Today I got my 6-month performance evaluation. We missed the one that was supposed to happen in May, though, so really this was my yearly review. The project we are still working on was originally planned to be released in April, 2007 and, I assume, the review was postponed because the project was late and they probably thought doing the reviews then would have made it even later. Well, NOT doing the reviews may have been the problem because we're still working on the project!
My review went well, by the way. I'm doing OK. Not stellar but they're not going to reprimand me. We talked about how the last year has gone but also about upcoming projects and where I fit in with them. Part of the problem is that so much of the work sounds so interesting, it is hard to decide which projects to be considered for. We also talked, in general, about how difficult some of the aspects are of the various projects. It brought up two points I had just been thinking about while reading one of the recent Joel on Software articles. The main point of the article was that projects that have a lot of problems to overcome are the ones that are best to do. That is because if it was easy, it would either be worthless or everyone would be doing it. The more difficult the project is, and if you can overcome the difficulties, then people will be happy to buy your product because you'll be helping them do something they didn't think they were going to be able to do.

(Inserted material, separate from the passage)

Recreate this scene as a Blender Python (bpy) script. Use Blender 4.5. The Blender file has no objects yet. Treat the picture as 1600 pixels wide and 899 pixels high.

Another point was that the areas of any project that are the most difficult are the ones you don't have control over. Their point was that it was more difficult to produce a program that runs on the customer's hardware and not on your own hardware (servers) that you control. The question you have ask is how do you get control of those difficult aspects? One method is to limit the types of hardware your product will run on. Another way is to make sure you have as many types of hardware for testing.
I'm writing this without thinking about it much. Maybe I'll get a chance to write more about this in another entry.